By Cheng Yu | China Daily | Updated: 2018-12-21 10:57


Every time 8-year-old piano student Zhang Yiting starts to play, the online music education sector gets richer.

These days, although Zhang practices alone in her room in Qingdao, Shandong province, she has found good company via an online music tutoring app called Xiongmao Peilian, which translates as "panda tutoring".

Thanks to the app, there is always a teacher on hand to offer Zhang professional instruction.

"As a parent with no knowledge of music, it has been a huge relief, as I no longer have to drive her 11 kilometers away to practice," said her mother, Li Xing.

Online music tutoring is the latest trend in the country's burgeoning online education business. The platforms are looking to inject fresh enthusiasm into kids who are learning musical instruments, as well as their parents, who often devote much time and energy in accompanying their children to lessons.

Ye Bin, founder and CEO of The ONE Music Group, Xiongmao Peilian's parent company, said in an interview with China Daily that its online piano tutoring business gained momentum within just one year.
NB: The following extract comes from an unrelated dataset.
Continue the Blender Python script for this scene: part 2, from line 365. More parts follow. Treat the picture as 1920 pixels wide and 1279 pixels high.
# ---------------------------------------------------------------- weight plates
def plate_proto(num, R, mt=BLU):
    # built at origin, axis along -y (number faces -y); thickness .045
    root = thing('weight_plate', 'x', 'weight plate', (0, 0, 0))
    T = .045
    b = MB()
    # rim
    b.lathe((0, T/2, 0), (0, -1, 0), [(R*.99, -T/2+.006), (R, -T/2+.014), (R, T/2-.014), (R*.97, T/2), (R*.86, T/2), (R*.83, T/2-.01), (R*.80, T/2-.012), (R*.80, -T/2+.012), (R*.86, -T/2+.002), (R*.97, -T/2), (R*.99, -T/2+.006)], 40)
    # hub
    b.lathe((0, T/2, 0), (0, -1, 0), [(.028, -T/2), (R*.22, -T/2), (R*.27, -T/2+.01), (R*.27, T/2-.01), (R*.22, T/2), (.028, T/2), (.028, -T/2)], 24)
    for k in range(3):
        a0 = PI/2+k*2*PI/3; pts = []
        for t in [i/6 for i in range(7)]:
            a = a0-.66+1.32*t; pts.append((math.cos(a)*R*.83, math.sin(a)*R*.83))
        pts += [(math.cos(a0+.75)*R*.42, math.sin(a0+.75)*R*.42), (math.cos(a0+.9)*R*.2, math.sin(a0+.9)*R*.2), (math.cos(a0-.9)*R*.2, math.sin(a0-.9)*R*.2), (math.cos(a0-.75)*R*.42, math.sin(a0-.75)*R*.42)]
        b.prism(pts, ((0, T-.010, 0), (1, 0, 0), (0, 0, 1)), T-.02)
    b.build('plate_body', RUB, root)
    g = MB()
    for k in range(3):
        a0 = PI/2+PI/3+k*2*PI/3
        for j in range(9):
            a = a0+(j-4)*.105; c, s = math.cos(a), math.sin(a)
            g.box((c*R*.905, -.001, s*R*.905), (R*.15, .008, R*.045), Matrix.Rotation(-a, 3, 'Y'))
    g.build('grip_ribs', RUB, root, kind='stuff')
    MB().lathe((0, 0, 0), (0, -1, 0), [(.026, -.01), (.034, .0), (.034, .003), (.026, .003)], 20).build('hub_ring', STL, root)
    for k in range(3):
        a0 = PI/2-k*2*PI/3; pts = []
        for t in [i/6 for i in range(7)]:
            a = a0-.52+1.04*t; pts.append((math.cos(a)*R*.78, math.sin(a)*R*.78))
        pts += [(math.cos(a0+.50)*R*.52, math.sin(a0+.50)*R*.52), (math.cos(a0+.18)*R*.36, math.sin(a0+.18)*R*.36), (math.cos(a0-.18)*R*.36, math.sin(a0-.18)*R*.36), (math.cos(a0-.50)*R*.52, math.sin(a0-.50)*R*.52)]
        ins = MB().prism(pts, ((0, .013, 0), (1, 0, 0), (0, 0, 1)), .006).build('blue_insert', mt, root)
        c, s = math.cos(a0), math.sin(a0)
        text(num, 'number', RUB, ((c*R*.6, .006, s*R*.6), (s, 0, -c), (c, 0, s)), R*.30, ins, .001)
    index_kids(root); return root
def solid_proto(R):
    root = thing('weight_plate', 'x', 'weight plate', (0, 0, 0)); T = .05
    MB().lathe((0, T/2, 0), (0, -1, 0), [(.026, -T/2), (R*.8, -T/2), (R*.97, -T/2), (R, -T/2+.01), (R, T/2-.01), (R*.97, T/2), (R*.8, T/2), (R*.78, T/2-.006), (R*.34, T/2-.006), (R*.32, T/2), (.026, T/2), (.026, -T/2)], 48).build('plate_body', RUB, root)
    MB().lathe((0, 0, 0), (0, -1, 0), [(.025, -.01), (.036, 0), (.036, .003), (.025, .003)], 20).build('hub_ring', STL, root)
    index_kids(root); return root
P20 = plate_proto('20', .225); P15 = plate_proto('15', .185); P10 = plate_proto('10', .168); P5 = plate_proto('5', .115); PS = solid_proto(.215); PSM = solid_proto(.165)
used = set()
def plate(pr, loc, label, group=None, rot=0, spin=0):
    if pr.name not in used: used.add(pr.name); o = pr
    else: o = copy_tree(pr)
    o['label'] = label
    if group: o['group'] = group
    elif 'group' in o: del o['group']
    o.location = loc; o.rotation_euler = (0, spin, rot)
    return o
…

He said revenue from its online business is expected to hit 100 million yuan ($14.5 million) by the end of this year.

The company also counts world-renowned pianist Lang Lang and artificial intelligence expert Kaifu Lee its investors.

The startup is enabling students to have one-on-one piano lessons with teachers online. They can guide the students remotely on aspects such as finger movement and position, rhythm and intonation.

"Unlike after-school tutoring, which focuses on compulsory lessons including English and mathematics, the piano education market is still in the early stages," Ye said, adding that there is huge room for growth as the sector has not yet become standardized.

"To tap into such demand, we hope to leverage up-to-date technologies, including artificial intelligence, to make piano lessons easy, interesting and efficient."

The 5-year-old startup is also developing hardware, such as the smart piano, which is able to offer AI-based guidance for its users.

"The reason we are integrating cutting-edge technologies into the business is to leverage many different technologies to offer a rich diversity of piano-playing options," Ye explained.

The company estimates its total revenue will hit 500 million yuan this year, with users exceeding 250,000.

Zhu Tianyu, a founding partner of early-stage investor Bluerun Ventures, said in an analysis report that online music tutoring is promising, as it is an industry that aims to nurture kids' all-round abilities, not just help them achieve high grades.

However, it remains to be seen whether the business model is sustainable, judging by whether users will purchase more lessons, he added.

"On the other hand, such companies should also provide their teachers with advanced tools and technologies to better the quality of online classes," Zhu noted.